§ EXERCISE
Exactly as written, quote every line that follows, skipping the images.

§ GIVEN INFORMATION
/---

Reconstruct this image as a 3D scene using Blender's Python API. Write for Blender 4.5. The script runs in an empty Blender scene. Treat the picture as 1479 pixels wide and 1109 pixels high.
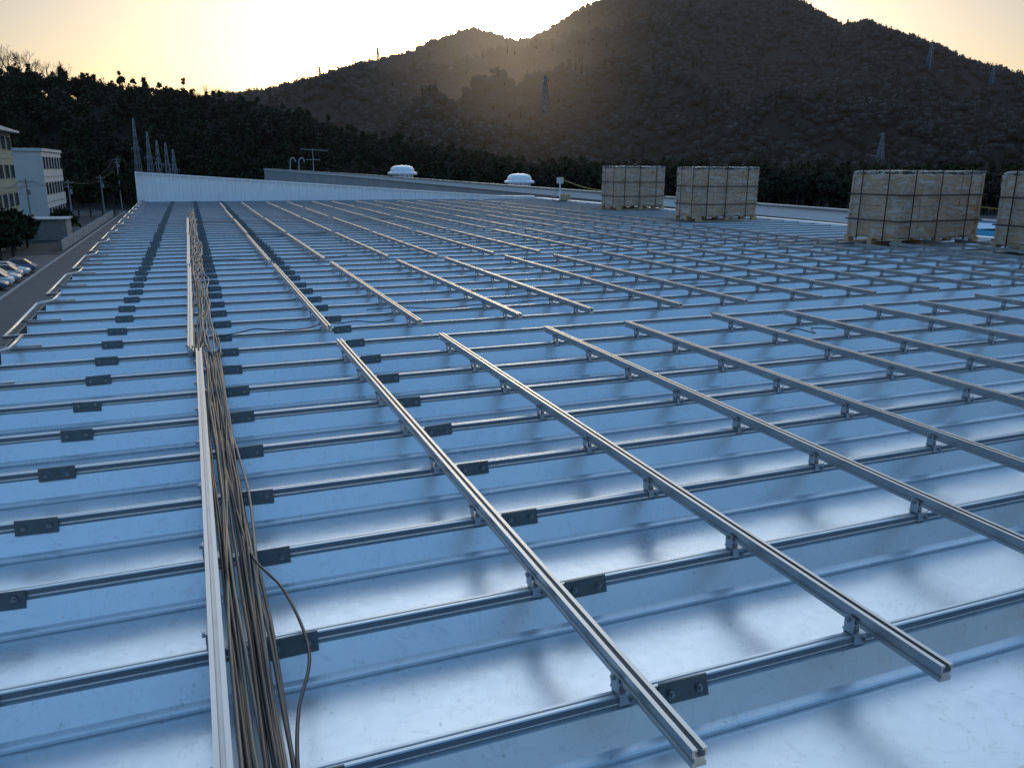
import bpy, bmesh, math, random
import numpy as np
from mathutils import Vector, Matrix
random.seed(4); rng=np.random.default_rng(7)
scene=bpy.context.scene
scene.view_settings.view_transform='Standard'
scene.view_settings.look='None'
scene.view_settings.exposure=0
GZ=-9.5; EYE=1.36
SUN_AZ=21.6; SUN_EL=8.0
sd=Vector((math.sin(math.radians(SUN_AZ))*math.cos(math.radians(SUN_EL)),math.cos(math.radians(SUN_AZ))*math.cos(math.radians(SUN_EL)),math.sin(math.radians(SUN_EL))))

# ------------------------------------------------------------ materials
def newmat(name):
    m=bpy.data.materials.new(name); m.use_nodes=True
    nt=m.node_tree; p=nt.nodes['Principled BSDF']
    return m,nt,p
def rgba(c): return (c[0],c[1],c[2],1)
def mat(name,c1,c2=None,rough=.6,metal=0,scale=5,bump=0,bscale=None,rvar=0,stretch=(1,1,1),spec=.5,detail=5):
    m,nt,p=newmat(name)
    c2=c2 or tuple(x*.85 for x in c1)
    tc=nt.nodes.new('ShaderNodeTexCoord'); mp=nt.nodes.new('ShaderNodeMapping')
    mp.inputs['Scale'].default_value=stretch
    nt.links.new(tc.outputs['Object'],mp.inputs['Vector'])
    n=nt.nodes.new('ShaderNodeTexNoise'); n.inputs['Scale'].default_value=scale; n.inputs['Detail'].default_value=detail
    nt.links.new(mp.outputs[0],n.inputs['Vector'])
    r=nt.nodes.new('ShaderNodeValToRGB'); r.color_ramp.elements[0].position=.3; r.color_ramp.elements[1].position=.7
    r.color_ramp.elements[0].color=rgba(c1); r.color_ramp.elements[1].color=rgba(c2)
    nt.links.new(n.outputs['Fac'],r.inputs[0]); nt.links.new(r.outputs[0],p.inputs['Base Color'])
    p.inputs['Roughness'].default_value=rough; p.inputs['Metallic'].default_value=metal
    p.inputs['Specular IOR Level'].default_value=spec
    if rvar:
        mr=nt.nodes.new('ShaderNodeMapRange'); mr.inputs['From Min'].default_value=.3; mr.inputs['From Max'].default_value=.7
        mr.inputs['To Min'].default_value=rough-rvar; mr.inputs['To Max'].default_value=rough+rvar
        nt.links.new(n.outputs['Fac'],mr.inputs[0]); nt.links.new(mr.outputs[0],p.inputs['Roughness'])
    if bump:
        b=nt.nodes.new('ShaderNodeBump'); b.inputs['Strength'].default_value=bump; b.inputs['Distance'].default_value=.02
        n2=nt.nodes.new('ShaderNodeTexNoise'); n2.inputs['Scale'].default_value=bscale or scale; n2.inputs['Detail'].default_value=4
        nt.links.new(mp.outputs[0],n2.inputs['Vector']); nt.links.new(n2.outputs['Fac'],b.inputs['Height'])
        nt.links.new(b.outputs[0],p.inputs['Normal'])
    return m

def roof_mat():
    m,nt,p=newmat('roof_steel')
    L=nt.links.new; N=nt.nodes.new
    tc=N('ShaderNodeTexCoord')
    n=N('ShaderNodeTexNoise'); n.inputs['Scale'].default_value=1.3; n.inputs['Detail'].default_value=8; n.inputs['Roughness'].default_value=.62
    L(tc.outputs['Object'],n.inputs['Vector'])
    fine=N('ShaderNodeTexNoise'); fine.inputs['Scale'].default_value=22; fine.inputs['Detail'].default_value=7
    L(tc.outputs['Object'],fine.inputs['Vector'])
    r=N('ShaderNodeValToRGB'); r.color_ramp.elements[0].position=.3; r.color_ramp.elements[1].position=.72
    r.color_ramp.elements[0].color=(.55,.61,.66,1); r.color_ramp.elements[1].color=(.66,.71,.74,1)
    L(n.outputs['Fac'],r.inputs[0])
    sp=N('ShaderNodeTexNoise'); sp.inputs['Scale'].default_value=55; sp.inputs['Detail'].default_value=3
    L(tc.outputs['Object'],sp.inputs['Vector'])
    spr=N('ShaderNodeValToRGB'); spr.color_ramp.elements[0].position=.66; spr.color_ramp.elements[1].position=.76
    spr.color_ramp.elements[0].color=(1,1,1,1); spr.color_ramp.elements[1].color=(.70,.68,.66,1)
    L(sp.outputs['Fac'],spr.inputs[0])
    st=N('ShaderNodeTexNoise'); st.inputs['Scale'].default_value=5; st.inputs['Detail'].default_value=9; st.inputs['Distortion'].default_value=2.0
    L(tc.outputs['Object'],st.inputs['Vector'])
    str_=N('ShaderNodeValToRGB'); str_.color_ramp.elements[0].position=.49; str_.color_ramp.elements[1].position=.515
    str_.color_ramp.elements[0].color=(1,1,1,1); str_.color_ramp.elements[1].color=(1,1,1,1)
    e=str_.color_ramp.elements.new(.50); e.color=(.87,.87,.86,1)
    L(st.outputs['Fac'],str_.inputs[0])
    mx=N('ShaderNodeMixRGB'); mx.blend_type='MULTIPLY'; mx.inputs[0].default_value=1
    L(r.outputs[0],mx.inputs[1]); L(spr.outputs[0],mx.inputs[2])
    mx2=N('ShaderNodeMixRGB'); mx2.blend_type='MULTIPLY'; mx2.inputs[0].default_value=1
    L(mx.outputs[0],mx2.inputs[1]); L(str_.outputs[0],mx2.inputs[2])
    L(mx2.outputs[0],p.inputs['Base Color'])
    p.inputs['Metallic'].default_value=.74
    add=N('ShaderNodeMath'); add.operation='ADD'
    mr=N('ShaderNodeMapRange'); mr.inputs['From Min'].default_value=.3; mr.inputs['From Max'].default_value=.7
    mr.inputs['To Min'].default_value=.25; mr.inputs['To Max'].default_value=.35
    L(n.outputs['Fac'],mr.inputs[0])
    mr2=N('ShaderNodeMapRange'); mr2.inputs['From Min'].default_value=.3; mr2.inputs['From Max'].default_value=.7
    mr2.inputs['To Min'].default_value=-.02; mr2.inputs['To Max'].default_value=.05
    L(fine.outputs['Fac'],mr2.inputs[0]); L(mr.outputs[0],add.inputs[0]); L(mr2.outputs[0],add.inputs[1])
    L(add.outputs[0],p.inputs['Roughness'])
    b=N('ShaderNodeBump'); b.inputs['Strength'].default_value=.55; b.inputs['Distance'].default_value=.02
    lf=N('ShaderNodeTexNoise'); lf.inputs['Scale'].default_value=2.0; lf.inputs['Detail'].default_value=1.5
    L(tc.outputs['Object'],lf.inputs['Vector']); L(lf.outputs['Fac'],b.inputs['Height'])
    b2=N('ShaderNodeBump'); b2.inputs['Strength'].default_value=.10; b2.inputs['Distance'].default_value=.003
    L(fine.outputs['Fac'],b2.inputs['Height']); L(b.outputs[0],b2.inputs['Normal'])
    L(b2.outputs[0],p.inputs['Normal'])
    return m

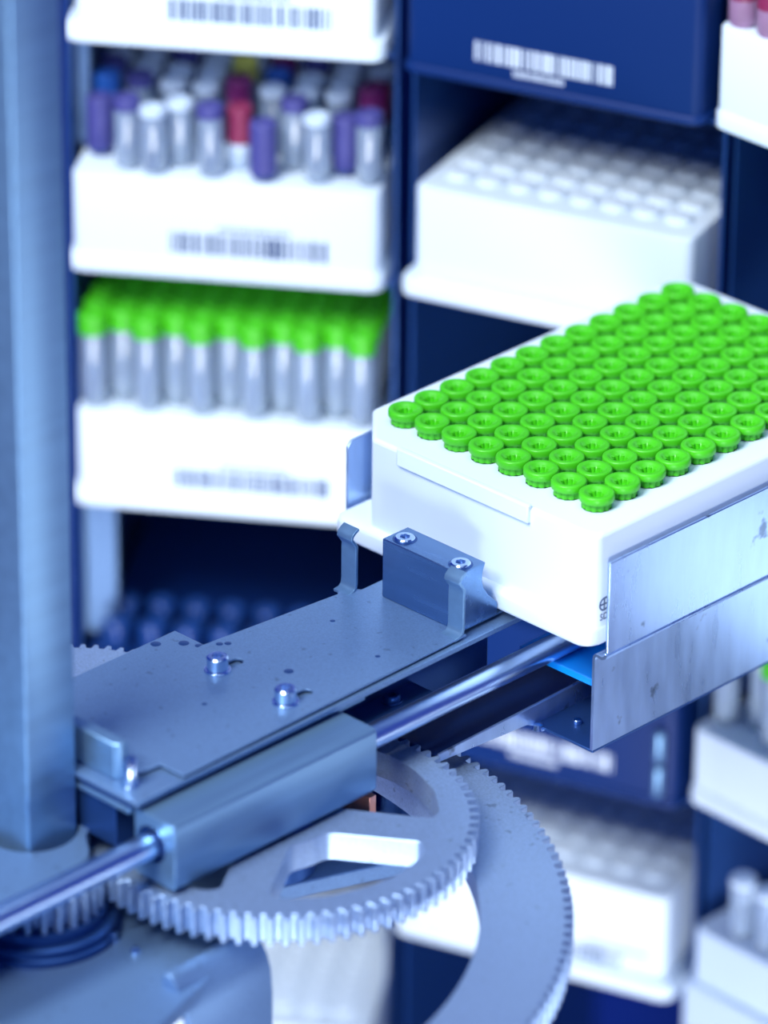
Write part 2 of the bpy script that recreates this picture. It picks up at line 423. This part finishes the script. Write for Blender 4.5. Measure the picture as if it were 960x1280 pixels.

\---

§ ANSWER FOR THIS EXERCISE
Reconstruct this image as a 3D scene using Blender's Python API. Write for Blender 4.5. The script runs in an empty Blender scene. Treat the picture as 1479 pixels wide and 1109 pixels high.
import bpy, bmesh, math, random
import numpy as np
from mathutils import Vector, Matrix
random.seed(4); rng=np.random.default_rng(7)
scene=bpy.context.scene
scene.view_settings.view_transform='Standard'
scene.view_settings.look='None'
scene.view_settings.exposure=0
GZ=-9.5; EYE=1.36
SUN_AZ=21.6; SUN_EL=8.0
sd=Vector((math.sin(math.radians(SUN_AZ))*math.cos(math.radians(SUN_EL)),math.cos(math.radians(SUN_AZ))*math.cos(math.radians(SUN_EL)),math.sin(math.radians(SUN_EL))))

# ------------------------------------------------------------ materials
def newmat(name):
    m=bpy.data.materials.new(name); m.use_nodes=True
    nt=m.node_tree; p=nt.nodes['Principled BSDF']
    return m,nt,p
def rgba(c): return (c[0],c[1],c[2],1)
def mat(name,c1,c2=None,rough=.6,metal=0,scale=5,bump=0,bscale=None,rvar=0,stretch=(1,1,1),spec=.5,detail=5):
    m,nt,p=newmat(name)
    c2=c2 or tuple(x*.85 for x in c1)
    tc=nt.nodes.new('ShaderNodeTexCoord'); mp=nt.nodes.new('ShaderNodeMapping')
    mp.inputs['Scale'].default_value=stretch
    nt.links.new(tc.outputs['Object'],mp.inputs['Vector'])
    n=nt.nodes.new('ShaderNodeTexNoise'); n.inputs['Scale'].default_value=scale; n.inputs['Detail'].default_value=detail
    nt.links.new(mp.outputs[0],n.inputs['Vector'])
    r=nt.nodes.new('ShaderNodeValToRGB'); r.color_ramp.elements[0].position=.3; r.color_ramp.elements[1].position=.7
    r.color_ramp.elements[0].color=rgba(c1); r.color_ramp.elements[1].color=rgba(c2)
    nt.links.new(n.outputs['Fac'],r.inputs[0]); nt.links.new(r.outputs[0],p.inputs['Base Color'])
    p.inputs['Roughness'].default_value=rough; p.inputs['Metallic'].default_value=metal
    p.inputs['Specular IOR Level'].default_value=spec
    if rvar:
        mr=nt.nodes.new('ShaderNodeMapRange'); mr.inputs['From Min'].default_value=.3; mr.inputs['From Max'].default_value=.7
        mr.inputs['To Min'].default_value=rough-rvar; mr.inputs['To Max'].default_value=rough+rvar
        nt.links.new(n.outputs['Fac'],mr.inputs[0]); nt.links.new(mr.outputs[0],p.inputs['Roughness'])
    if bump:
        b=nt.nodes.new('ShaderNodeBump'); b.inputs['Strength'].default_value=bump; b.inputs['Distance'].default_value=.02
        n2=nt.nodes.new('ShaderNodeTexNoise'); n2.inputs['Scale'].default_value=bscale or scale; n2.inputs['Detail'].default_value=4
        nt.links.new(mp.outputs[0],n2.inputs['Vector']); nt.links.new(n2.outputs['Fac'],b.inputs['Height'])
        nt.links.new(b.outputs[0],p.inputs['Normal'])
    return m

def roof_mat():
    m,nt,p=newmat('roof_steel')
    L=nt.links.new; N=nt.nodes.new
    tc=N('ShaderNodeTexCoord')
    n=N('ShaderNodeTexNoise'); n.inputs['Scale'].default_value=1.3; n.inputs['Detail'].default_value=8; n.inputs['Roughness'].default_value=.62
    L(tc.outputs['Object'],n.inputs['Vector'])
    fine=N('ShaderNodeTexNoise'); fine.inputs['Scale'].default_value=22; fine.inputs['Detail'].default_value=7
    L(tc.outputs['Object'],fine.inputs['Vector'])
    r=N('ShaderNodeValToRGB'); r.color_ramp.elements[0].position=.3; r.color_ramp.elements[1].position=.72
    r.color_ramp.elements[0].color=(.55,.61,.66,1); r.color_ramp.elements[1].color=(.66,.71,.74,1)
    L(n.outputs['Fac'],r.inputs[0])
    sp=N('ShaderNodeTexNoise'); sp.inputs['Scale'].default_value=55; sp.inputs['Detail'].default_value=3
    L(tc.outputs['Object'],sp.inputs['Vector'])
    spr=N('ShaderNodeValToRGB'); spr.color_ramp.elements[0].position=.66; spr.color_ramp.elements[1].position=.76
    spr.color_ramp.elements[0].color=(1,1,1,1); spr.color_ramp.elements[1].color=(.70,.68,.66,1)
    L(sp.outputs['Fac'],spr.inputs[0])
    st=N('ShaderNodeTexNoise'); st.inputs['Scale'].default_value=5; st.inputs['Detail'].default_value=9; st.inputs['Distortion'].default_value=2.0
    L(tc.outputs['Object'],st.inputs['Vector'])
    str_=N('ShaderNodeValToRGB'); str_.color_ramp.elements[0].position=.49; str_.color_ramp.elements[1].position=.515
    str_.color_ramp.elements[0].color=(1,1,1,1); str_.color_ramp.elements[1].color=(1,1,1,1)
    e=str_.color_ramp.elements.new(.50); e.color=(.87,.87,.86,1)
    L(st.outputs['Fac'],str_.inputs[0])
    mx=N('ShaderNodeMixRGB'); mx.blend_type='MULTIPLY'; mx.inputs[0].default_value=1
    L(r.outputs[0],mx.inputs[1]); L(spr.outputs[0],mx.inputs[2])
    mx2=N('ShaderNodeMixRGB'); mx2.blend_type='MULTIPLY'; mx2.inputs[0].default_value=1
    L(mx.outputs[0],mx2.inputs[1]); L(str_.outputs[0],mx2.inputs[2])
    L(mx2.outputs[0],p.inputs['Base Color'])
    p.inputs['Metallic'].default_value=.74
    add=N('ShaderNodeMath'); add.operation='ADD'
    mr=N('ShaderNodeMapRange'); mr.inputs['From Min'].default_value=.3; mr.inputs['From Max'].default_value=.7
    mr.inputs['To Min'].default_value=.25; mr.inputs['To Max'].default_value=.35
    L(n.outputs['Fac'],mr.inputs[0])
    mr2=N('ShaderNodeMapRange'); mr2.inputs['From Min'].default_value=.3; mr2.inputs['From Max'].default_value=.7
    mr2.inputs['To Min'].default_value=-.02; mr2.inputs['To Max'].default_value=.05
    L(fine.outputs['Fac'],mr2.inputs[0]); L(mr.outputs[0],add.inputs[0]); L(mr2.outputs[0],add.inputs[1])
    L(add.outputs[0],p.inputs['Roughness'])
    b=N('ShaderNodeBump'); b.inputs['Strength'].default_value=.55; b.inputs['Distance'].default_value=.02
    lf=N('ShaderNodeTexNoise'); lf.inputs['Scale'].default_value=2.0; lf.inputs['Detail'].default_value=1.5
    L(tc.outputs['Object'],lf.inputs['Vector']); L(lf.outputs['Fac'],b.inputs['Height'])
    b2=N('ShaderNodeBump'); b2.inputs['Strength'].default_value=.10; b2.inputs['Distance'].default_value=.003
    L(fine.outputs['Fac'],b2.inputs['Height']); L(b.outputs[0],b2.inputs['Normal'])
    L(b2.outputs[0],p.inputs['Normal'])
    return m

Write part 2 of the bpy script that recreates this picture. It picks up at line 423. This part finishes the script. Write for Blender 4.5. Measure the picture as if it were 960x1280 pixels.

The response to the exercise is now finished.